NALC convention delegate badge
NALC convention delegate badge

An unidentified delegate wore this impressive light-blue ribbon and metal badge to the 1911 National Association of Letter Carriers (NALC) convention. America’s letter carriers were the first postal workers to form a union. They founded the National Association of Letter Carriers on August 30, 1889.

The convention was held in Rochester, New York that September and was the organization’s 18th meeting. National conventions were an opportunity for workers to celebrate their craft with others from across the country, listen to (hopefully) inspiring speeches from union leaders, and demonstrate the group’s size and strength to the nation and its political leaders.

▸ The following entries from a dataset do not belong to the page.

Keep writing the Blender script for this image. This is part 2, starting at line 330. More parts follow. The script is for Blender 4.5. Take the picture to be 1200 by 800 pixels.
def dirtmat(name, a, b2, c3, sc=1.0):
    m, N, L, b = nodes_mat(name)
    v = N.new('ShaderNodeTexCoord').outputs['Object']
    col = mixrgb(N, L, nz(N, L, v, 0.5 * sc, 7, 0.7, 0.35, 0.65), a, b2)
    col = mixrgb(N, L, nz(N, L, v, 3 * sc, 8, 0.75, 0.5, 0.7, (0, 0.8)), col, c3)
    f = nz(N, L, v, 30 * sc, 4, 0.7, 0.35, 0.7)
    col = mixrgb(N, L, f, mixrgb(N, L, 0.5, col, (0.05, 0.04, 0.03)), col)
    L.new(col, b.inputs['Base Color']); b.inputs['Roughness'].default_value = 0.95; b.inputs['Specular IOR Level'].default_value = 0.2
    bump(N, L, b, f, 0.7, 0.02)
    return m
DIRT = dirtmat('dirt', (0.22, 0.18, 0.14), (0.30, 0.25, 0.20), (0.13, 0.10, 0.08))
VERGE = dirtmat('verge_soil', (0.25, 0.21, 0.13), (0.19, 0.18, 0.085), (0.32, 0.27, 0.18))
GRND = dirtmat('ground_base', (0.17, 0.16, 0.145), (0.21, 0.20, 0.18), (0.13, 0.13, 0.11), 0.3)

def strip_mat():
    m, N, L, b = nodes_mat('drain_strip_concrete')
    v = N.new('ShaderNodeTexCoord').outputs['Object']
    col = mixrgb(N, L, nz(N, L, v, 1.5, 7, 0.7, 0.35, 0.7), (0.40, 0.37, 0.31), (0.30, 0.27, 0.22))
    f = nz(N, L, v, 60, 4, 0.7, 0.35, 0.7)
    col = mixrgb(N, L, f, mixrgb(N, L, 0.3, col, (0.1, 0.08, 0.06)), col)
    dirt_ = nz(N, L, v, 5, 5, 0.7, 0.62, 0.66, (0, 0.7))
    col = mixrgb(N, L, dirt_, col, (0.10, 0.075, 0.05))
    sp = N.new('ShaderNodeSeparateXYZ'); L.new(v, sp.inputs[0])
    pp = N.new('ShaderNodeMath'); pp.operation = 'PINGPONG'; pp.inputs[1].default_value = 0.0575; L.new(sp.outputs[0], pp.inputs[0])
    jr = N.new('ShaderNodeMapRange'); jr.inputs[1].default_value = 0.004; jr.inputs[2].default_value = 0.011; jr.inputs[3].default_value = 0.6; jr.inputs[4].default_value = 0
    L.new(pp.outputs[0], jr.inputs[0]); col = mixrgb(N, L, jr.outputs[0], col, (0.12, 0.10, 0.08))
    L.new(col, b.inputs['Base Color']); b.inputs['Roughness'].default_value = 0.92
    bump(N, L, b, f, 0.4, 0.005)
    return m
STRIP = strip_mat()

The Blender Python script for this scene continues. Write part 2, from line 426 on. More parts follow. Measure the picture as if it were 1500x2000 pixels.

According to the New York Sun, this convention was 5,000-carriers strong, and included delegations from “New York City, Chicago, Philadelphia, Baltimore, Omaha, Denver and a dozen or more of the largest cities in the country.”(1) The carriers were led down Rochester streets by a number of letter carrier bands(2) playing celebratory tunes. The union had come a long way since its establishment by 60 carriers meeting above a saloon in Milwaukee, Wisconsin.

Badges such as this not only identified the level of particular attendees, (a delegate in this case) but also served to inspire carriers with the history of their association. The shield and bar holding the badge includes the city and date of the convention and is topped by thirteen stars for the original colonies. The bottom of the shield design features a series of stripes, completing the flag motif.

The major portion of the badge design is suspended from the ribbon. It features an eagle holding the NALC’s self-identifying symbol. The image of a hand holding a stamped letter addressed to “U.S.A.” dates to 1891. The union’s icon is surrounded by triumphant laurel leaves and a ribbon noting that this was issued for the “eighteenth convention.” The bottom circle duplicates Rochester’s city seal. The badge was manufactured by Whitehead & Hoag, a Newark, NJ company operated by Benjamin S. Whitehead and Chester R. Hoag. Their company created a wide variety of items, including buttons, banners, flags, and of course badges.

In July 2014 the National Association of Letter Carriers celebrated the 125th anniversary of the union.

Sources:

1) The New York Sun, September 05, 1911, Page 7.